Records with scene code
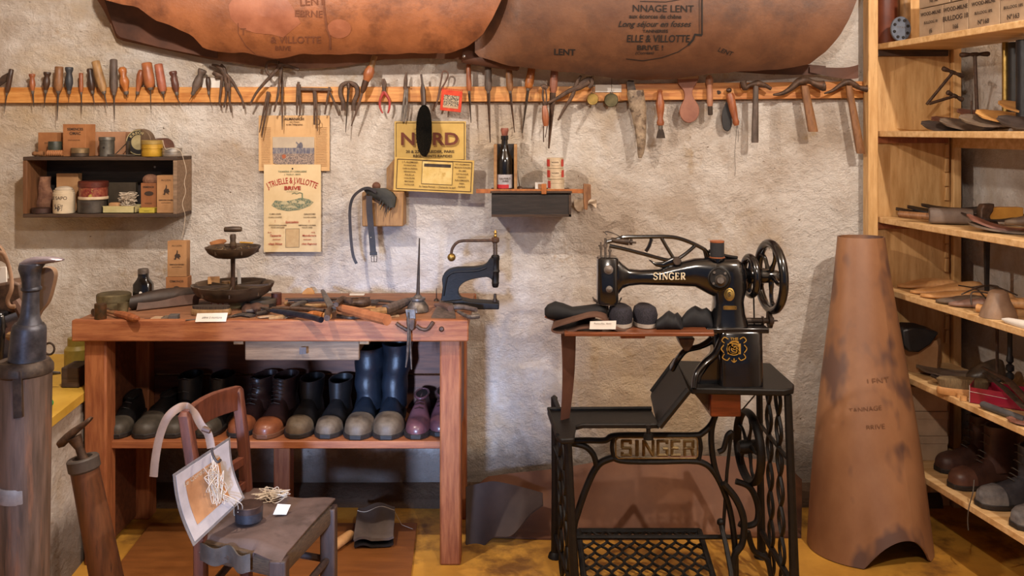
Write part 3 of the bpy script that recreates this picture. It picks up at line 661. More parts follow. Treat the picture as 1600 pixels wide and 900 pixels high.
# name on the arm, following its roundness
def armtext(s, px, py, size, **k):
    def f(u, v):
        y = py-v; x = px+u; top, bot = 416.5, 445.5; t = (y-(top+bot)/2)/((bot-top)/2)
        return A3(x, y, -.0235-.0045*math.sqrt(max(0, 1-t*t))*1-(.0045 if x > 1050 else 0)*(x-1050)/15)
    return build('lettering', text_mb(s, f, size, sub=1, **k), GOLD, sm, smooth=False, recalc=False)
SERIF = []
def serif_word(word, x0, x1, ytop, ybot, depth_fn, m, parent, name='lettering', wt=2.3, th=1.0, ser=2.2):
    """block serif capitals drawn as strokes in pixel units"""
    G = {'S': [('c', [(.92, .22), (.80, .05), (.5, 0), (.18, .08), (.10, .25), (.25, .42), (.70, .56), (.90, .74), (.80, .93), (.5, 1), (.2, .95), (.06, .76)])],
         'I': [('t', (.5, 0), (.5, 1)), ('s', (.1, 0), (.9, 0)), ('s', (.1, 1), (.9, 1))],
         'N': [('n', (.14, 0), (.14, 1)), ('t', (.12, 0), (.88, 1)), ('n', (.88, 0), (.88, 1)), ('s', (-.05, 0), (.3, 0)), ('s', (-.05, 1), (.32, 1)), ('s', (.68, 0), (1.05, 0))],
         'G': [('c', [(.92, .2), (.75, .03), (.45, 0), (.15, .18), (.08, .5), (.15, .82), (.45, 1), (.75, .97), (.88, .82)]), ('t', (.86, .58), (.86, .98)), ('s', (.58, .57), (1.02, .57))],
         'E': [('t', (.22, 0), (.22, 1)), ('s', (.02, 0), (.85, 0)), ('s', (.2, .5), (.66, .5)), ('s', (.02, 1), (.9, 1)), ('n', (.86, 0), (.86, .2)), ('n', (.9, .8), (.9, 1)), ('n', (.66, .38), (.66, .62))],
         'R': [('t', (.22, 0), (.22, 1)), ('s', (.02, 0), (.5, 0)), ('c', [(.45, 0), (.75, .04), (.85, .25), (.72, .47), (.42, .51)]), ('t', (.48, .5), (.86, 1)), ('s', (.02, 1), (.42, 1)), ('s', (.75, 1), (1.02, 1))]}
    wd = {'S': .82, 'I': .5, 'N': 1.05, 'G': .98, 'E': .86, 'R': .95}
    gap = .2; tot = sum(wd[c] for c in word)+gap*(len(word)-1); k = (x1-x0)/tot; x = x0; H = ybot-ytop; out = []
    for c in word:
        wc = wd[c]*k; mb = MB()
        for st_ in G[c]:
            if st_[0] == 'c': q = [Vector((a, b, 0)) for a, b in st_[1]]; q = curve_pts(q, 4); wdt = wt*.8
            else: q = [Vector((st_[1][0], st_[1][1], 0)), Vector((st_[2][0], st_[2][1], 0))]; wdt = {'t': wt, 's': th, 'n': th*1.15}[st_[0]]
            pts = [(x+p.x*wc, ytop+p.y*H) for p in q]; vs = []; fs = []
            for i, p in enumerate(pts):
                a = pts[max(0, i-1)]; b = pts[min(len(pts)-1, i+1)]; L = math.hypot(b[0]-a[0], b[1]-a[1]) or 1
                nx, ny = -(b[1]-a[1])/L*wdt/2, (b[0]-a[0])/L*wdt/2
                vs += [depth_fn(p[0]+nx, p[1]+ny), depth_fn(p[0]-nx, p[1]-ny)]
            for i in range(len(pts)-1): fs.append((2*i, 2*i+1, 2*i+3, 2*i+2))
            mb.add(vs, fs)
        out.append(build(name, mb, m, parent, smooth=False, recalc=False)); x += wc+gap*k
    return out
def arm_fn(x, y):
    t = max(-1, min(1, (y-433)/13)); return A3(x, y, -.0245-(.0045 if x > 1030 else 0)*min(1, (x-1030)/30)-.0015*(1-t*t))
serif_word('SINGER', 1021, 1071, 426.5, 436.5, arm_fn, mat('gilt_lettering', 'c9bda0', 'e0d4b8', 60, .5, .1, 0), sm, wt=2.2, th=.9)
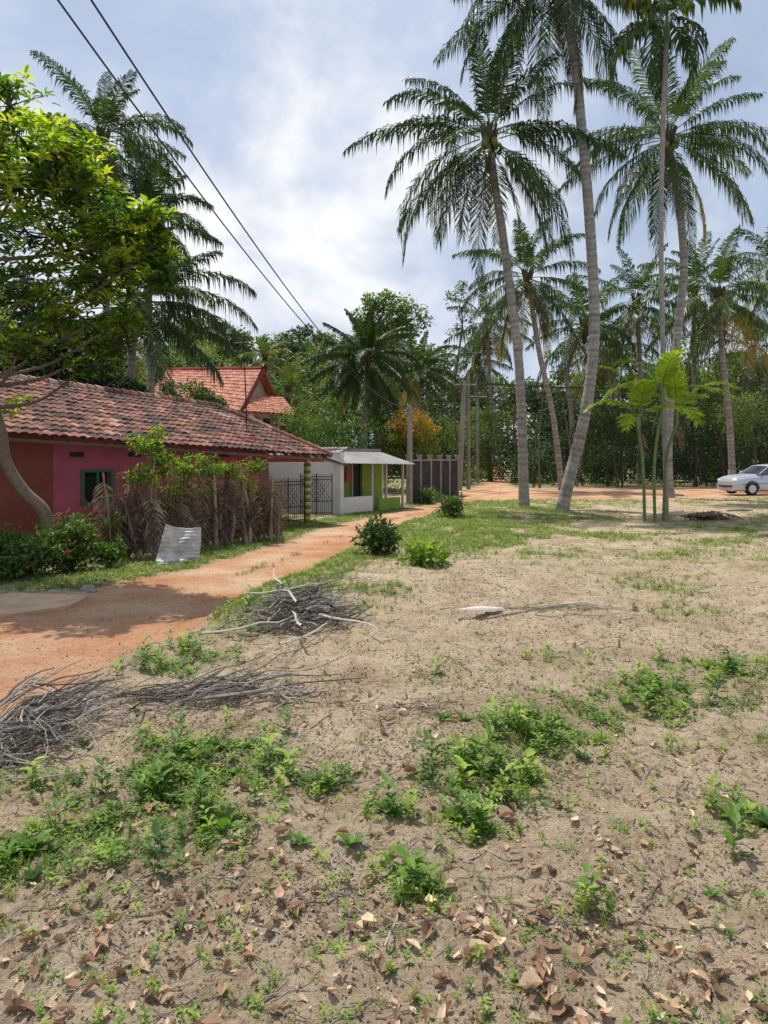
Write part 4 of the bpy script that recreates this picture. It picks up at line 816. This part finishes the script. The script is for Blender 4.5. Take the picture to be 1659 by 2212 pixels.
# ---------------------------------------------------------------- light, sky, camera
S=Vector((-.26,.36,1.0)).normalized()
el=math.asin(S.z);rot=math.atan2(S.x,S.y)
L=bpy.data.lights.new('sun','SUN');L.energy=5.0;L.angle=math.radians(.6);L.color=(1,.95,.86)
lo=bpy.data.objects.new('sun',L);link(lo);lo.rotation_euler=S.to_track_quat('Z','Y').to_euler()
w=bpy.data.worlds.new('World');bpy.context.scene.world=w;w.use_nodes=True;nt=w.node_tree;nt.nodes.clear()
out=nt.nodes.new('ShaderNodeOutputWorld');bg=nt.nodes.new('ShaderNodeBackground')
sk=nt.nodes.new('ShaderNodeTexSky');sk.sky_type='NISHITA';sk.sun_disc=False;sk.sun_elevation=el;sk.sun_rotation=rot;sk.air_density=1.2;sk.dust_density=1.5
tc=nt.nodes.new('ShaderNodeTexCoord');mp=nt.nodes.new('ShaderNodeMapping');mp.inputs['Scale'].default_value=(1,1,1.35);mp.inputs['Location'].default_value=(.35,.1,.2)
nt.links.new(tc.outputs['Generated'],mp.inputs['Vector'])
n1=noise(nt,2.0,9,.5,mp.outputs[0],.25);n2=noise(nt,4.2,10,.56,mp.outputs[0],.25);n3=noise(nt,1.6,3,.5,mp.outputs[0])
r1=ramp(nt,[(.36,(0,0,0)),(.5,(1,1,1))]);nt.links.new(n1,r1.inputs[0])
cr=ramp(nt,[(.42,(5.0,6.0,8.0)),(.5,(5.9,6.8,8.5)),(.56,(7.6,8.2,9.3)),(.63,(10.2,10.3,10.5))])
nt.links.new(mth(nt,'ADD',mth(nt,'MULTIPLY',n2,.7),mth(nt,'MULTIPLY',n3,.3)),cr.inputs[0])
mx=nt.nodes.new('ShaderNodeMix');mx.data_type='RGBA'
nt.links.new(mth(nt,'ADD',mth(nt,'MULTIPLY',r1.outputs[0],.3),.66),mx.inputs[0]);nt.links.new(sk.outputs[0],mx.inputs[6]);nt.links.new(cr.outputs[0],mx.inputs[7])
nt.links.new(mx.outputs[2],bg.inputs[0]);bg.inputs[1].default_value=.1;nt.links.new(bg.outputs[0],out.inputs[0])
cam=bpy.data.cameras.new('camera');co=bpy.data.objects.new('camera',cam);link(co);co.location=(0,0,2);co.rotation_euler=(math.pi/2,0,0)
cam.sensor_fit='VERTICAL';cam.sensor_height=36;cam.lens=26;cam.shift_y=-121/2212;cam.clip_end=2000;cam.clip_start=.05
sc=bpy.context.scene;sc.camera=co;sc.view_settings.view_transform='Standard';sc.view_settings.look='None';sc.view_settings.exposure=0
print('verts',sum(len(o.data.vertices) for o in bpy.data.objects if o.type=='MESH'))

[What you need to do] Your copy should hold every record word for word and none of the pictures.

[Answer below]
Write part 3 of the bpy script that recreates this picture. It picks up at line 661. More parts follow. Treat the picture as 1600 pixels wide and 900 pixels high.
# name on the arm, following its roundness
def armtext(s, px, py, size, **k):
    def f(u, v):
        y = py-v; x = px+u; top, bot = 416.5, 445.5; t = (y-(top+bot)/2)/((bot-top)/2)
        return A3(x, y, -.0235-.0045*math.sqrt(max(0, 1-t*t))*1-(.0045 if x > 1050 else 0)*(x-1050)/15)
    return build('lettering', text_mb(s, f, size, sub=1, **k), GOLD, sm, smooth=False, recalc=False)
SERIF = []
def serif_word(word, x0, x1, ytop, ybot, depth_fn, m, parent, name='lettering', wt=2.3, th=1.0, ser=2.2):
    """block serif capitals drawn as strokes in pixel units"""
    G = {'S': [('c', [(.92, .22), (.80, .05), (.5, 0), (.18, .08), (.10, .25), (.25, .42), (.70, .56), (.90, .74), (.80, .93), (.5, 1), (.2, .95), (.06, .76)])],
         'I': [('t', (.5, 0), (.5, 1)), ('s', (.1, 0), (.9, 0)), ('s', (.1, 1), (.9, 1))],
         'N': [('n', (.14, 0), (.14, 1)), ('t', (.12, 0), (.88, 1)), ('n', (.88, 0), (.88, 1)), ('s', (-.05, 0), (.3, 0)), ('s', (-.05, 1), (.32, 1)), ('s', (.68, 0), (1.05, 0))],
         'G': [('c', [(.92, .2), (.75, .03), (.45, 0), (.15, .18), (.08, .5), (.15, .82), (.45, 1), (.75, .97), (.88, .82)]), ('t', (.86, .58), (.86, .98)), ('s', (.58, .57), (1.02, .57))],
         'E': [('t', (.22, 0), (.22, 1)), ('s', (.02, 0), (.85, 0)), ('s', (.2, .5), (.66, .5)), ('s', (.02, 1), (.9, 1)), ('n', (.86, 0), (.86, .2)), ('n', (.9, .8), (.9, 1)), ('n', (.66, .38), (.66, .62))],
         'R': [('t', (.22, 0), (.22, 1)), ('s', (.02, 0), (.5, 0)), ('c', [(.45, 0), (.75, .04), (.85, .25), (.72, .47), (.42, .51)]), ('t', (.48, .5), (.86, 1)), ('s', (.02, 1), (.42, 1)), ('s', (.75, 1), (1.02, 1))]}
    wd = {'S': .82, 'I': .5, 'N': 1.05, 'G': .98, 'E': .86, 'R': .95}
    gap = .2; tot = sum(wd[c] for c in word)+gap*(len(word)-1); k = (x1-x0)/tot; x = x0; H = ybot-ytop; out = []
    for c in word:
        wc = wd[c]*k; mb = MB()
        for st_ in G[c]:
            if st_[0] == 'c': q = [Vector((a, b, 0)) for a, b in st_[1]]; q = curve_pts(q, 4); wdt = wt*.8
            else: q = [Vector((st_[1][0], st_[1][1], 0)), Vector((st_[2][0], st_[2][1], 0))]; wdt = {'t': wt, 's': th, 'n': th*1.15}[st_[0]]
            pts = [(x+p.x*wc, ytop+p.y*H) for p in q]; vs = []; fs = []
            for i, p in enumerate(pts):
                a = pts[max(0, i-1)]; b = pts[min(len(pts)-1, i+1)]; L = math.hypot(b[0]-a[0], b[1]-a[1]) or 1
                nx, ny = -(b[1]-a[1])/L*wdt/2, (b[0]-a[0])/L*wdt/2
                vs += [depth_fn(p[0]+nx, p[1]+ny), depth_fn(p[0]-nx, p[1]-ny)]
            for i in range(len(pts)-1): fs.append((2*i, 2*i+1, 2*i+3, 2*i+2))
            mb.add(vs, fs)
        out.append(build(name, mb, m, parent, smooth=False, recalc=False)); x += wc+gap*k
    return out
def arm_fn(x, y):
    t = max(-1, min(1, (y-433)/13)); return A3(x, y, -.0245-(.0045 if x > 1030 else 0)*min(1, (x-1030)/30)-.0015*(1-t*t))
serif_word('SINGER', 1021, 1071, 426.5, 436.5, arm_fn, mat('gilt_lettering', 'c9bda0', 'e0d4b8', 60, .5, .1, 0), sm, wt=2.2, th=.9)
Write part 4 of the bpy script that recreates this picture. It picks up at line 816. This part finishes the script. The script is for Blender 4.5. Take the picture to be 1659 by 2212 pixels.
# ---------------------------------------------------------------- light, sky, camera
S=Vector((-.26,.36,1.0)).normalized()
el=math.asin(S.z);rot=math.atan2(S.x,S.y)
L=bpy.data.lights.new('sun','SUN');L.energy=5.0;L.angle=math.radians(.6);L.color=(1,.95,.86)
lo=bpy.data.objects.new('sun',L);link(lo);lo.rotation_euler=S.to_track_quat('Z','Y').to_euler()
w=bpy.data.worlds.new('World');bpy.context.scene.world=w;w.use_nodes=True;nt=w.node_tree;nt.nodes.clear()
out=nt.nodes.new('ShaderNodeOutputWorld');bg=nt.nodes.new('ShaderNodeBackground')
sk=nt.nodes.new('ShaderNodeTexSky');sk.sky_type='NISHITA';sk.sun_disc=False;sk.sun_elevation=el;sk.sun_rotation=rot;sk.air_density=1.2;sk.dust_density=1.5
tc=nt.nodes.new('ShaderNodeTexCoord');mp=nt.nodes.new('ShaderNodeMapping');mp.inputs['Scale'].default_value=(1,1,1.35);mp.inputs['Location'].default_value=(.35,.1,.2)
nt.links.new(tc.outputs['Generated'],mp.inputs['Vector'])
n1=noise(nt,2.0,9,.5,mp.outputs[0],.25);n2=noise(nt,4.2,10,.56,mp.outputs[0],.25);n3=noise(nt,1.6,3,.5,mp.outputs[0])
r1=ramp(nt,[(.36,(0,0,0)),(.5,(1,1,1))]);nt.links.new(n1,r1.inputs[0])
cr=ramp(nt,[(.42,(5.0,6.0,8.0)),(.5,(5.9,6.8,8.5)),(.56,(7.6,8.2,9.3)),(.63,(10.2,10.3,10.5))])
nt.links.new(mth(nt,'ADD',mth(nt,'MULTIPLY',n2,.7),mth(nt,'MULTIPLY',n3,.3)),cr.inputs[0])
mx=nt.nodes.new('ShaderNodeMix');mx.data_type='RGBA'
nt.links.new(mth(nt,'ADD',mth(nt,'MULTIPLY',r1.outputs[0],.3),.66),mx.inputs[0]);nt.links.new(sk.outputs[0],mx.inputs[6]);nt.links.new(cr.outputs[0],mx.inputs[7])
nt.links.new(mx.outputs[2],bg.inputs[0]);bg.inputs[1].default_value=.1;nt.links.new(bg.outputs[0],out.inputs[0])
cam=bpy.data.cameras.new('camera');co=bpy.data.objects.new('camera',cam);link(co);co.location=(0,0,2);co.rotation_euler=(math.pi/2,0,0)
cam.sensor_fit='VERTICAL';cam.sensor_height=36;cam.lens=26;cam.shift_y=-121/2212;cam.clip_end=2000;cam.clip_start=.05
sc=bpy.context.scene;sc.camera=co;sc.view_settings.view_transform='Standard';sc.view_settings.look='None';sc.view_settings.exposure=0
print('verts',sum(len(o.data.vertices) for o in bpy.data.objects if o.type=='MESH'))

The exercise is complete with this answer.